Explore the rigors and elegance of decades of New York painting at this tiny storefront off the Sara D. Roosevelt Park.


Some people are devotees of painting. They analyze the trace of every brushstroke and savor the Ins and outs of its history. Steven Harvey is one of those people. His tiny storefront on tree-lined Forsyth Street is an oasis for anyone who loves painting made in New York within the last 75 years.
The painters featured here are linked, directly or in spirit, to the New York Studio School of Painting, Drawing, and Sculpture, founded in 1964 and still thriving today. Many of the best Postwar American artists and European émigrés taught or studied there.

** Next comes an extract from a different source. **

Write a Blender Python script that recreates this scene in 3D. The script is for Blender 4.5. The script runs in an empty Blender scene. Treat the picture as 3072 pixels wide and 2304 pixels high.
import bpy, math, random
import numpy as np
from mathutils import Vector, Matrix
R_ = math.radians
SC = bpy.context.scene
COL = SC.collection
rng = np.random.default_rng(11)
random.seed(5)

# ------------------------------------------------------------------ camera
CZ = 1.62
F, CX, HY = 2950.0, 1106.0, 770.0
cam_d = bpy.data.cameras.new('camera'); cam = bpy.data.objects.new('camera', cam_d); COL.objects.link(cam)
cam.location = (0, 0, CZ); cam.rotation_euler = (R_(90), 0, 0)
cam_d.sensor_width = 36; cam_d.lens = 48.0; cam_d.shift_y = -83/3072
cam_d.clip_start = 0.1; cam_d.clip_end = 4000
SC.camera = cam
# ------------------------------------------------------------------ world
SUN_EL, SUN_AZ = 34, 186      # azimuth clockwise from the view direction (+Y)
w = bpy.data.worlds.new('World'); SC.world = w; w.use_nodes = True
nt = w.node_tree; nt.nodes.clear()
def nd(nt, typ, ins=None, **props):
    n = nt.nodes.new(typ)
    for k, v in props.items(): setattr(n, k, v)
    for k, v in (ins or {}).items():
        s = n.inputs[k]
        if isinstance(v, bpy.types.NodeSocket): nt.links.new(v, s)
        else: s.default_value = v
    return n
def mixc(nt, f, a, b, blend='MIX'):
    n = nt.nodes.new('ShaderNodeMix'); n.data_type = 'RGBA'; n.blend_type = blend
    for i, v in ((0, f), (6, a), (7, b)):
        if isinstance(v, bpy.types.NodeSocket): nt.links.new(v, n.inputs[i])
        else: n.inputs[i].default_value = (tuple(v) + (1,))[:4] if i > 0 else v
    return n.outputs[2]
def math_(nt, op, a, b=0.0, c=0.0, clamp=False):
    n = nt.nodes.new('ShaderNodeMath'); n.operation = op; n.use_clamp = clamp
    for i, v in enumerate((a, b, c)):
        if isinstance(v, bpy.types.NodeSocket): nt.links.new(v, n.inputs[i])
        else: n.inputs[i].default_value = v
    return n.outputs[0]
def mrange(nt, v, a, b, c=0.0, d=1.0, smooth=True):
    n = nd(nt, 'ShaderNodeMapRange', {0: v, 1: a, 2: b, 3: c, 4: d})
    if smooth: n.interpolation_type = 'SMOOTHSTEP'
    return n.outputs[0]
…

Step into the gallery, which smells faintly of turpentine and old wood, and you’re pulled into this lineage. You’ll see still lifes, landscapes, portraits, and easel-sized nudes that nod to 20th-century French traditions, but vibrate with the restless energy of downtown NYC. Classic, yes. But alive, vital, and very much of this city.
Be sure to sign up for their Zoom art talks with local critics.
Steven Harvey grew up in New York's 1970s and '80s art scene, the son of working artists. He studied painting at the New York Studio School before taking on roles as an art advisor, curator, and writer. He opened his namesake gallery on the Lower East Side in 2007.